Abbiamo chiesto all’ingegner Paganini quanto sia balzana l’idea di creare un’architettura di rete “gemella” a quella pienamente operativa la quale, seppure a circuito chiuso (connessa a internet solo per le attività vitali), può garantire la continuità di business.
“Innanzitutto, non parlerei di deterrenza, che nel nostro ambito ha altra valenza, bensì di continuità operativa”, spiega Paganini. “L’idea di avere infrastrutture di rete di backup ad anello chiuso, non connesse a Internet, può effettivamente consentire ad un’azienda sotto attacco di continuare ad operare in particolari condizioni. Queste reti parallele, pure non essendo in grado di erogare tutti i servizi avanzati, garantirebbero comunque un livello minimo di operatività e funzionalità essenziali per le organizzazioni sotto attacco. Inoltre, la capacità di ripristinare rapidamente le funzionalità critiche aumenta la resilienza dell’organizzazione”.

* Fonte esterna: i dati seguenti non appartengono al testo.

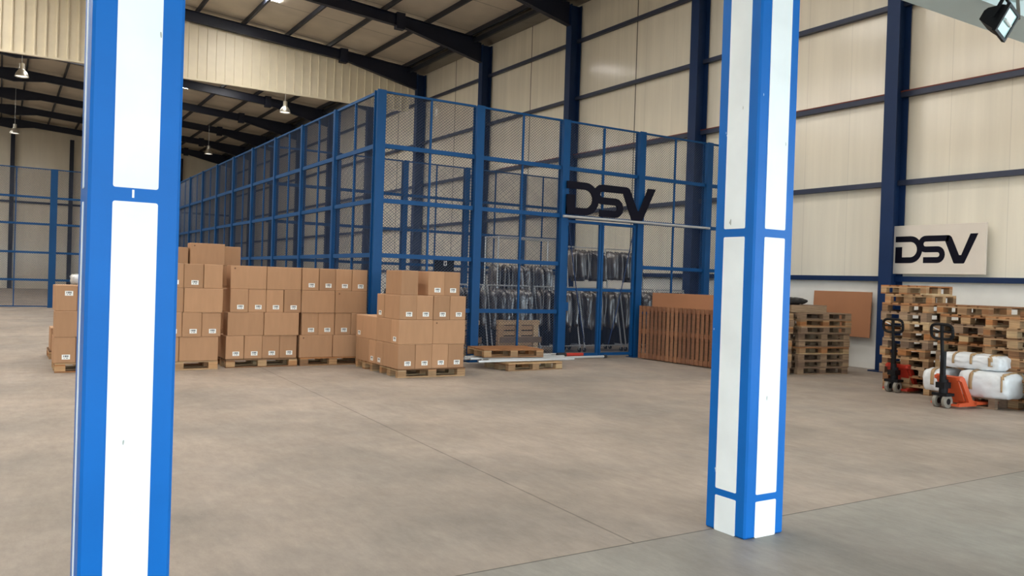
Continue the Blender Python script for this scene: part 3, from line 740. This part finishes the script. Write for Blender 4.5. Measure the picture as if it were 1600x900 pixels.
# leaning board on the wall
o_ = MB().cbox((-.01, -.72, 0), (.012, .72, .96), .004).build('hardboard_sheet', M['board']); o_.location = (15.44, 11.27, .653); o_.rotation_euler = (0, .05, 0)
tag(o_, 'large brown board propped high against the white wall beside the navy column', 'board')
for k in range(4): OLD.put((15.22, 11.62, k*.1625), PI/2, 'wooden pallet carrying the brown board by the wall, %s up' % ORD[k], None, (.62, .9, 1.12))

# ------------------------------------------------------------------ pallet stacks on the right
def pstack(name, x, y, rz, n, hs=1.0, protos=(PAL,), jx=.03, flip=()):
    for k in range(n):
        pr = protos[k % len(protos)]
        r = rz + jit(.025) + (PI/2 if k in flip else 0)
        where = 'topmost' if k == n-1 else ORD[k] + ('' if k == 0 else ' from bottom')
        pr.put((x+jit(jx), y+jit(jx), k*.145*hs), r, 'wooden pallet, %s of %s' % (where, name), None, (1, 1, hs))
random.seed(11)
pstack('the weathered stack under the brown wall board', 13.56, 10.55, -.2, 9, .905, (OLD, OLD, OLD, PAL))
pstack('the stack half hidden by the right pillar', 12.2, 10.82, -.2, 9, .90, (PAL, OLD))
# crate and folded bag on top
t = thing('wooden_crate', 'flat brown crate on top of the weathered pallet stack', 'crate', (13.3, 10.65, 1.182), -.2)
for yy in (-.3, .28): MB().box((-.42, yy, 0), (.42, yy+.02, .13)).build('side_board', M['oldwood'], t)
for xx in (-.42, -.01, .40): MB().box((xx, -.28, 0), (xx+.02, .28, .13)).build('end_board', M['oldwood'], t)
MB().box((-.42, -.3, .13), (.42, .3, .142)).build('lid', M['oldwood'], t)
o_ = soft(MB(), (12.68, 10.4, 1.326), (13.35, 10.9, 1.46), 12, 8, 4, .8, .012, 9).build('folded_sheet', M['black'], None, True)
tag(o_, 'folded black plastic sheet lying on the brown crate', 'sheet')
BXx, BYy = 12.5+.6, 8.3-.4
pstack('the tall stack behind the red pallet truck', BXx, BYy, 0, 10, 1.0, (PAL, PAL, OLD))
pstack('the added wall stack behind the tall stack', 14.75, 7.9, 0, 8, 1.0, (OLD, PAL))  # this stack and the next added to darken the gaps in front
pstack('the added wall stack behind the middle right stack', 14.85, 7.03, 0, 8, 1.0, (OLD, OLD))
PAL.put((12.92, 7.92, 10*.145), .03, 'short wooden pallet, second from top of the tall stack behind the red truck', None, (.6, 1, 1))
PAL.put((12.88, 7.97, 11*.145), -.02, 'short wooden pallet, topmost of the tall stack behind the red truck', None, (.6, 1, 1))
pstack('the middle right stack behind the orange pallet truck', 13.25, 7.06, 0, 10, 1.0, (PAL, OLD, PAL))
pstack('the stack at the right edge behind the white sacks', 12.9, 6.13, 0, 9, 1.0, (PAL,))
for k, (z, x) in enumerate(((9*.145+.045, 12.9), (9*.145+.135, 13.15))):
    o_ = MB().cbox((x-.05, 5.2, z-.045), (x+.05, 6.32-.1*k, z+.045), .012).build('timber_beam', M['wood'])
    tag(o_, ['lower', 'upper'][k] + ' loose timber on top of the pallet stack at the right edge', 'timber')
MB().cbox((12.96, 6.05, 9*.145+.0), (13.1, 6.15, 9*.145+.09), .004).build('spacer', M['wood'], o_)

# ------------------------------------------------------------------ pallet trucks
def truck(name, label, loc, rz, paint, lift=0.0):
    t = thing(name, label, 'pallet truck', loc, rz)
    # local: forks along +x, steering wheels at origin
    for y in (-.075, .075):
        wl = MB().lathe([(.045, -.028), (.085, -.028), (.095, -.02), (.095, .02), (.085, .028), (.045, .028), (.045, -.028)], 20, 0, (0, y, .095), 'y').build('steering_wheel', M['tyre'], t, False)
        h_ = MB().tube((0, y-.02, .095), (0, y+.02, .095), .045, 12, 0)
        for k in range(5):
            an = 2*PI*k/5; h_.box((-.012, -.012, .03), (.012, .012, .07), 0, Matrix.Translation((0, y, .095)) @ Matrix.Rotation(an, 4, 'Y'))
        h_.build('hub', M['blackmet'], wl)
    MB().box((-.07, -.12, .17), (.09, .12, .21)).box((-.02, -.022, .06), (.02, .022, .2)).build('axle_yoke', M['blackmet'], t)
    MB().tube((0, 0, .2), (0, 0, .46), .045, 12).tube((.02, 0, .2), (.02, 0, .40), .06, 12).box((-.06, -.07, .28), (.08, .07, .36)).build('pump', M['blackmet'], t)
    # body: sloping plate from the pump head down to the forks
    b = MB()
    for y in (-.20, .155):
        b.prism([(.08, .44+lift), (.14, .46+lift), (.19, .43+lift), (.37, .12+lift), (.46, .085+lift), (.46, .03+lift), (.10, .03+lift), (.10, .075+lift), (.30, .085+lift), (.13, .38+lift), (.08, .40+lift)], y, y+.045, 'y')
    b.prism([(.07, .44+lift), (.14, .455+lift), (.15, .42+lift), (.09, .39+lift)], -.155, .155, 'y')
    b.build('body', paint, t)
    MB().prism([(.10, .40+lift), (.115, .40+lift), (.27, .10+lift), (.255, .10+lift)], -.155, .155, 'y').build('sloping_plate', paint, t)
    for y in (-.20, .04):
        f = MB().prism([(.40, .045+lift), (.40, .085+lift), (1.35, .085+lift), (1.5, .06+lift), (1.5, .045+lift)], y, y+.16, 'y').build('fork', paint, t)
        MB().tube((1.25, y+.05, .04), (1.25, y+.11, .04), .04, 12).build('load_roller', M['tyre'], f)
    MB().box((.05, -.22, .035), (.1, .22, .065)).build('toe_guard', paint, t)
    hd = MB().tube((0, 0, .44), (-.05, 0, .98), .024, 10).box((-.032, -.03, .44), (.018, .03, .8), 0).build('handle_shaft', M['blackmet'], t)
    # D-shaped grip
    pts = []
    for k in range(25):
        an = 2*PI*k/24; c_, s_ = math.cos(an), math.sin(an)
        yy = .17*math.copysign(abs(c_)**.5, c_); zz = .105*math.copysign(abs(s_)**.6, s_)
        pts.append((-.055-.012*zz/.1, yy, 1.08+zz))
    MB().path(pts, .021, 8).tube((-.05, 0, .97), (-.06, 0, 1.19), .024, 8).tube((-.055, -.15, 1.08), (-.055, .15, 1.08), .014, 8).build('grip', M['blackmet'], hd)
    MB().tube((-.075, .03, 1.10), (-.075, .12, 1.13), .008, 6).build('release_lever', M['steel'], hd)
    return t
truck('pallet_truck', 'red hand pallet truck with black handle pushed under the tall stack', (12.33, 7.97, 0), 0, M['red'])
truck('pallet_truck', 'orange hand pallet truck in front of the white sacks', (11.42, 6.62, 0), -.12, M['orange'])

# ------------------------------------------------------------------ white sacks on a pallet
OLD.put((12.32, 6.56, 0), PI/2+.03, 'dark weathered pallet under the white sacks, on the orange truck', None)
def sack(lo, hi, label, seed, tapes, rz=0, nx=14, ny=14, nz=8, rnd=.30):
    c = [(a+b)/2 for a, b in zip(lo, hi)]
    h = [(b-a)/2 for a, b in zip(lo, hi)]
    mb = soft(MB(), [-x for x in h], h, nx, ny, nz, rnd, .015, seed)
    zmin = min(v[2] for v in mb.v); mb.v = [(x, y, max(z, -h[2]*.92)) for x, y, z in mb.v]
    o = mb.build('white_sack', M['sack'], None, True); o.location = (c[0], c[1], lo[2]+h[2]*.92); o.rotation_euler = (0, 0, rz)
    tag(o, label, 'sack')
    sub = o.modifiers.new('s', 'SUBSURF'); sub.levels = 1; sub.render_levels = 1
    # tape bands that follow the sack: offset copies of narrow slices
    for (ax, p0, p1) in tapes:
        tb = soft(MB(), [-x*1.0-.006 for x in h], [x*1.0+.006 for x in h], nx*2, ny*2, nz*2, rnd, .0, seed)
        fs = [f for f in tb.f if all(p0 <= tb.v[i][ax]/h[ax] <= p1 for i in f) and sum(tb.v[i][2] for i in f)/len(f) > -h[2]*.3]
        used = sorted({i for f in fs for i in f}); mp = {j: k for k, j in enumerate(used)}
        if not fs: continue
        t2 = MB(); t2.add([tb.v[i] for i in used], [tuple(mp[i] for i in f) for f in fs])
        q = t2.build('tape_band', M['tape'], o, True)
        sd = q.modifiers.new('t', 'SOLIDIFY'); sd.thickness = .012; sd.offset = 0
    return o
PT = .146
sack((11.95, 6.90, PT), (12.55, 7.28, PT+.36), 'white taped sack at the left end of the sack pallet, behind the orange truck', 21, [(1, -.15, .15)])
sack((11.90, 5.98, PT), (12.62, 6.74, PT+.40), 'biggest white sack with brown tape, in front on the sack pallet', 22, [(1, -.85, -.70), (1, .25, .42), (0, .15, .32)])
sack((12.05, 6.15, PT+.38), (12.5, 7.10, PT+.62), 'long white sack lying on top of the other sacks', 23, [(1, -.75, -.6), (1, -.2, -.05), (1, .35, .5)])
OLD.put((12.42, 5.42, 0), PI/2-.02, 'dark weathered pallet at the right edge, under the cut-off white sack')
sack((12.05, 5.15, PT), (12.75, 5.86, PT+.36), 'white sack cut off by the right edge of the picture', 24, [(1, .3, .5), (0, -.2, .1)])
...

Le controindicazioni riportano all’origine di gran parte dei mali che attanagliano la cyber security: “Ovviamente, l’implementazione di tali soluzioni richiede investimenti significativi e non sempre risponde ai requisiti di sicurezza, continuità operativa e budget delle organizzazioni eventuali bersagli di attacchi”, conclude Paganini.
A differenza di quanto accade sul ring, quando si parla di cyber security farsi mettere alle corde non è mai una strategia pagante: una rete di backup può fare la differenza, anche se non è adatta a tutte le organizzazioni.